* BEGIN COLLECTED MATERIAL *
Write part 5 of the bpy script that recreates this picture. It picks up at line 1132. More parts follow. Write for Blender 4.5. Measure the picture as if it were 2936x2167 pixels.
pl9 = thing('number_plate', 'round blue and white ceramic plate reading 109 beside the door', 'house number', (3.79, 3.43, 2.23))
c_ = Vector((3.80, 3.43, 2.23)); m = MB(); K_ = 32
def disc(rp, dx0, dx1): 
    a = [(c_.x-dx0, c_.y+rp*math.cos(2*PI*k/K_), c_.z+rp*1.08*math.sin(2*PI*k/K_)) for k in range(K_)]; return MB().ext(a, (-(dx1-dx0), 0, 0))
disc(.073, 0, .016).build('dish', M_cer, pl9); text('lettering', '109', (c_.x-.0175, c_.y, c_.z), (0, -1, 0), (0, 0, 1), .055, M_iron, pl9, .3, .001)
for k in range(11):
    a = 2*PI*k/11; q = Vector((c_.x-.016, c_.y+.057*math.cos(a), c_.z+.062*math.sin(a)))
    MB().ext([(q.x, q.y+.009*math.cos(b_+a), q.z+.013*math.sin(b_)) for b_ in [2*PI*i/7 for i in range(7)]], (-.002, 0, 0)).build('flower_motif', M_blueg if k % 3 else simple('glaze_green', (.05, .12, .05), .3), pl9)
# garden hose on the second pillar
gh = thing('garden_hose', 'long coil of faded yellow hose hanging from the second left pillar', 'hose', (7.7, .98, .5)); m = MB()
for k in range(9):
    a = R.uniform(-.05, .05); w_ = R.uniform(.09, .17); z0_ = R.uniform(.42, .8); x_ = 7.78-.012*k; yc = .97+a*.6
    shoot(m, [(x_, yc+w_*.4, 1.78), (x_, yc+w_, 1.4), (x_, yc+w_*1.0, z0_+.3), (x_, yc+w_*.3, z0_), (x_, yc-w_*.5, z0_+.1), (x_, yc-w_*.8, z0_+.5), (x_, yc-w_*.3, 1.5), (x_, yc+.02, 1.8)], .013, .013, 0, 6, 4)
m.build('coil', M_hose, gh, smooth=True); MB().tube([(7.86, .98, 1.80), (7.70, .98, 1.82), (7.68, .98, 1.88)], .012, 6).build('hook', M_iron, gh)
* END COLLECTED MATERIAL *
Set down the listing in full, keeping every word exactly as it is.

▸ **EXERCISE ANSWER**:
Write part 5 of the bpy script that recreates this picture. It picks up at line 1132. More parts follow. Write for Blender 4.5. Measure the picture as if it were 2936x2167 pixels.
pl9 = thing('number_plate', 'round blue and white ceramic plate reading 109 beside the door', 'house number', (3.79, 3.43, 2.23))
c_ = Vector((3.80, 3.43, 2.23)); m = MB(); K_ = 32
def disc(rp, dx0, dx1): 
    a = [(c_.x-dx0, c_.y+rp*math.cos(2*PI*k/K_), c_.z+rp*1.08*math.sin(2*PI*k/K_)) for k in range(K_)]; return MB().ext(a, (-(dx1-dx0), 0, 0))
disc(.073, 0, .016).build('dish', M_cer, pl9); text('lettering', '109', (c_.x-.0175, c_.y, c_.z), (0, -1, 0), (0, 0, 1), .055, M_iron, pl9, .3, .001)
for k in range(11):
    a = 2*PI*k/11; q = Vector((c_.x-.016, c_.y+.057*math.cos(a), c_.z+.062*math.sin(a)))
    MB().ext([(q.x, q.y+.009*math.cos(b_+a), q.z+.013*math.sin(b_)) for b_ in [2*PI*i/7 for i in range(7)]], (-.002, 0, 0)).build('flower_motif', M_blueg if k % 3 else simple('glaze_green', (.05, .12, .05), .3), pl9)
# garden hose on the second pillar
gh = thing('garden_hose', 'long coil of faded yellow hose hanging from the second left pillar', 'hose', (7.7, .98, .5)); m = MB()
for k in range(9):
    a = R.uniform(-.05, .05); w_ = R.uniform(.09, .17); z0_ = R.uniform(.42, .8); x_ = 7.78-.012*k; yc = .97+a*.6
    shoot(m, [(x_, yc+w_*.4, 1.78), (x_, yc+w_, 1.4), (x_, yc+w_*1.0, z0_+.3), (x_, yc+w_*.3, z0_), (x_, yc-w_*.5, z0_+.1), (x_, yc-w_*.8, z0_+.5), (x_, yc-w_*.3, 1.5), (x_, yc+.02, 1.8)], .013, .013, 0, 6, 4)
m.build('coil', M_hose, gh, smooth=True); MB().tube([(7.86, .98, 1.80), (7.70, .98, 1.82), (7.68, .98, 1.88)], .012, 6).build('hook', M_iron, gh)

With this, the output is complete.